Наконец, нашли в Москве "действительную собственницу", титулярную советницу Ольгу Павловну Петрову (по мужу Розанову), и она, в декабре 1849 г., через посредство квартального надзирателя, написала героически так:
"Крестьянина Ярославской губерний Мологского уезда, деревни Песошниковой, Якова Кондратьева по малому семейству, отдать в военную службу желания вовсе не имею, и, тем более, что явился ко мне лично, крестьянин мой, Кондратий Федоров (а его отец), с просьбою о том, что, за старостью его лет, сыном его, Яковом Кондратьевым, только и может быть поддерживаема сельскохозяйственная жизнь".
На докладе министра внутренних дел о таковом решении Мологской барыни Государь написал: "Быть по сему".
Таким-то образом, в силу законов о крепостном праве, гвардия всемогущего Императора Николая Павловича лишилась одного телохранителя: Царь не решился взять его у барыни-крепостницы.
В 1840-х годах, как известно, производилась в Москве постройка большого Кремлёвского дворца. Императора Николай Павлович, в каждый приезд свой в столицу, ежедневно отправлялся, один без свиты, на работы.
В один из таких осмотров Государь встретил на работе дежурного архитекторского помощника Ивана Горского, который, сопровождая Его Величество, объяснял в подробности производившиеся работы.
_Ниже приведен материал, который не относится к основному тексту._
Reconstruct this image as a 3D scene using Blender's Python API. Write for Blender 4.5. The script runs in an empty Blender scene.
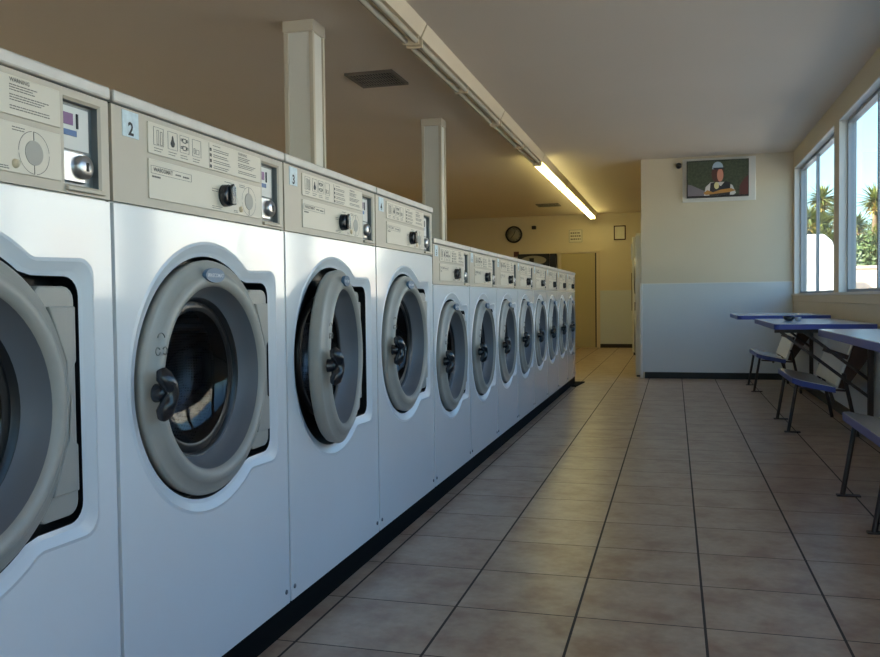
import bpy, bmesh, math, random
from mathutils import Vector, Matrix
T = 0.38                      # one floor tile in metres; every coordinate below is in tiles
PI = math.pi
random.seed(4)
col = bpy.context.scene.collection

# ------------------------------------------------------------------ materials
def lin(c):
    r = []
    for v in c:
        v /= 255.0
        r.append(v/12.92 if v <= .04045 else ((v+.055)/1.055)**2.4)
    return (*r, 1)
def mat(name, rgb, rough=.5, metal=0., coat=0., noise=0., nscale=8., spec=.5, emit=None, estr=0., bump=0., bscale=60.):
    m = bpy.data.materials.new(name); m.use_nodes = True
    nt = m.node_tree; b = nt.nodes['Principled BSDF']
    c = lin(rgb)
    b.inputs['Base Color'].default_value = c
    b.inputs['Roughness'].default_value = rough
    b.inputs['Metallic'].default_value = metal
    b.inputs['Coat Weight'].default_value = coat
    b.inputs['Coat Roughness'].default_value = .08
    b.inputs['Specular IOR Level'].default_value = spec
    tc = nt.nodes.new('ShaderNodeTexCoord')
    if noise > 0:
        n = nt.nodes.new('ShaderNodeTexNoise'); n.inputs['Scale'].default_value = nscale; n.inputs['Detail'].default_value = 4
        nt.links.new(tc.outputs['Object'], n.inputs['Vector'])
        r = nt.nodes.new('ShaderNodeValToRGB')
        r.color_ramp.elements[0].position = .3; r.color_ramp.elements[1].position = .7
        r.color_ramp.elements[0].color = tuple(x*(1-noise) for x in c[:3])+(1,)
        r.color_ramp.elements[1].color = tuple(min(1, x*(1+noise)) for x in c[:3])+(1,)
        nt.links.new(n.outputs['Fac'], r.inputs['Fac']); nt.links.new(r.outputs['Color'], b.inputs['Base Color'])
    if bump > 0:
        n2 = nt.nodes.new('ShaderNodeTexNoise'); n2.inputs['Scale'].default_value = bscale
        nt.links.new(tc.outputs['Object'], n2.inputs['Vector'])
        bp = nt.nodes.new('ShaderNodeBump'); bp.inputs['Strength'].default_value = bump; bp.inputs['Distance'].default_value = .002
        nt.links.new(n2.outputs['Fac'], bp.inputs['Height']); nt.links.new(bp.outputs['Normal'], b.inputs['Normal'])
    if emit:
        b.inputs['Emission Color'].default_value = lin(emit); b.inputs['Emission Strength'].default_value = estr
    return m
def glass_mat(name, tint, rough=0., refl=.5):
    m = bpy.data.materials.new(name); m.use_nodes = True; nt = m.node_tree
    nt.nodes.clear()
    o = nt.nodes.new('ShaderNodeOutputMaterial')
    t = nt.nodes.new('ShaderNodeBsdfTransparent'); t.inputs['Color'].default_value = (*tint, 1)
    g = nt.nodes.new('ShaderNodeBsdfGlossy'); g.inputs['Roughness'].default_value = rough
    lw = nt.nodes.new('ShaderNodeLayerWeight'); lw.inputs['Blend'].default_value = .5
    pw = nt.nodes.new('ShaderNodeMath'); pw.operation = 'POWER'; pw.inputs[1].default_value = 5; nt.links.new(lw.outputs['Facing'], pw.inputs[0])
    f = nt.nodes.new('ShaderNodeMath'); f.operation = 'MULTIPLY_ADD'; f.inputs[1].default_value = refl; f.inputs[2].default_value = .04; nt.links.new(pw.outputs[0], f.inputs[0])
    mx = nt.nodes.new('ShaderNodeMixShader')
    nt.links.new(f.outputs[0], mx.inputs[0]); nt.links.new(t.outputs[0], mx.inputs[1]); nt.links.new(g.outputs[0], mx.inputs[2])
    nt.links.new(mx.outputs[0], o.inputs[0])
    return m
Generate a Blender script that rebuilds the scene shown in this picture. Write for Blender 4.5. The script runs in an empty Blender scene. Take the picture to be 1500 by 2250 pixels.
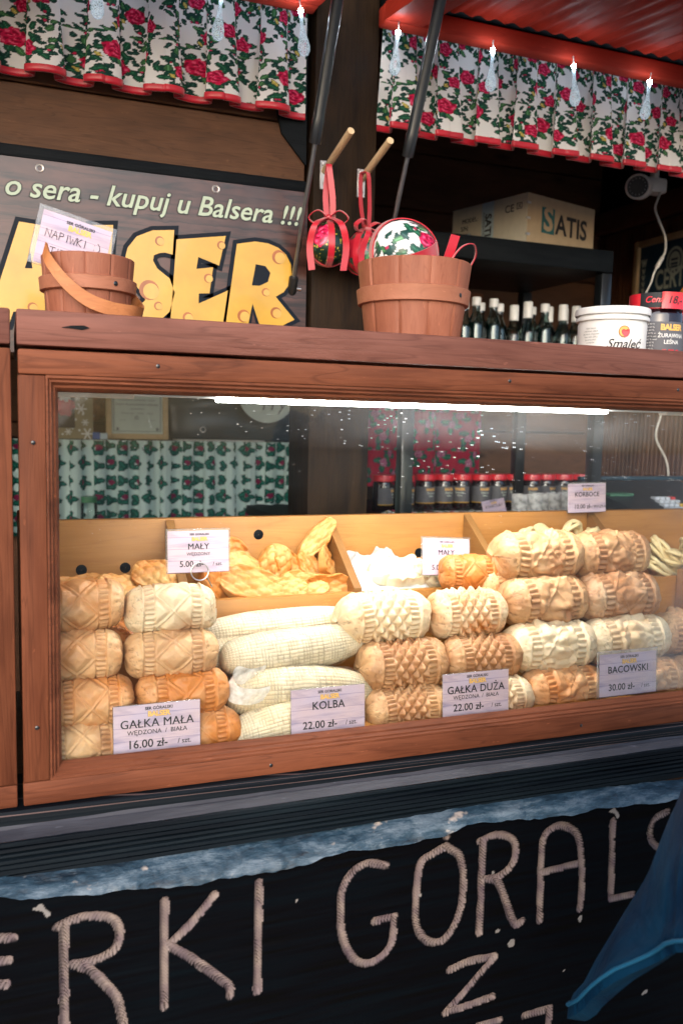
import bpy, bmesh, math, random
import numpy as np
from mathutils import Vector, Matrix, Euler
rad = math.radians
S = bpy.context.scene
COL = S.collection

# ------------------------------------------------------------ camera, world, sun, exposure
cd = bpy.data.cameras.new('camera'); cam = bpy.data.objects.new('camera', cd); COL.objects.link(cam)
S.camera = cam
cd.sensor_fit = 'AUTO'; cd.sensor_width = 36; cd.lens = 30.4; cd.clip_start = .02; cd.clip_end = 500
_y, _p, _r = rad(21.14), rad(-5.94), rad(1.33)
_f = Vector((math.sin(_y)*math.cos(_p), math.cos(_y)*math.cos(_p), math.sin(_p)))
_rt = Vector((math.cos(_y), -math.sin(_y), 0)); _u = _rt.cross(_f)
_R = math.cos(_r)*_rt + math.sin(_r)*_u; _U = -math.sin(_r)*_rt + math.cos(_r)*_u
cam.matrix_world = Matrix(((_R.x, _U.x, -_f.x, 0), (_R.y, _U.y, -_f.y, -1.0), (_R.z, _U.z, -_f.z, 1.45), (0, 0, 0, 1)))
cd.dof.use_dof = True; cd.dof.focus_distance = 1.2; cd.dof.aperture_fstop = 5.6

SUN_EL, SUN_AZ = 24, 206        # soft daylight from in front of the stall
W = bpy.data.worlds.new('World'); S.world = W; W.use_nodes = True
_n = W.node_tree.nodes; _bg = _n['Background']
_sky = _n.new('ShaderNodeTexSky'); _sky.sky_type = 'NISHITA'; _sky.sun_disc = False
_sky.sun_elevation = rad(SUN_EL); _sky.sun_rotation = rad(SUN_AZ)
_sky.dust_density = 2.0; _sky.ozone_density = 1.5
W.node_tree.links.new(_sky.outputs[0], _bg.inputs[0]); _bg.inputs[1].default_value = 0.15
sl = bpy.data.lights.new('sun', 'SUN'); so = bpy.data.objects.new('sun', sl); COL.objects.link(so)
sl.energy = 1.5; sl.angle = rad(75); sl.color = (1, .97, .95)
so.rotation_euler = (rad(90-SUN_EL), 0, rad(180-SUN_AZ)); so.location = (0, -8, 6)
S.view_settings.view_transform = 'Standard'; S.view_settings.look = 'None'
S.view_settings.exposure = 0.95; S.view_settings.gamma = 1
S.render.engine = 'CYCLES'
S.cycles.use_denoising = True
S.cycles.max_bounces = 8; S.cycles.transparent_max_bounces = 12
S.cycles.caustics_reflective = False; S.cycles.caustics_refractive = False
S.cycles.sample_clamp_indirect = 4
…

Царь был в хорошем расположении, своим обращением очаровал молодого художника и вызвал его на откровенность. Разговор коснулся и старины московской. Горский, будучи сам любитель старины, осмеливается сообщить Государю, что известный Крутицкий теремок назначен, как слышно, в сломку.
- Как в сломку? И для чего? - возразил Государь, - спасибо тебе, что сказал мне. Я сегодня же сделаю распоряжение, чтоб этот редкий памятник старины остался в целости.
И действительно, Крутицкий теремок и теперь существует; но Горский за свое сообщение подвергся от своего начальства семидневному аресту, с внушением, что "с царями не разговаривают, но их только слушают".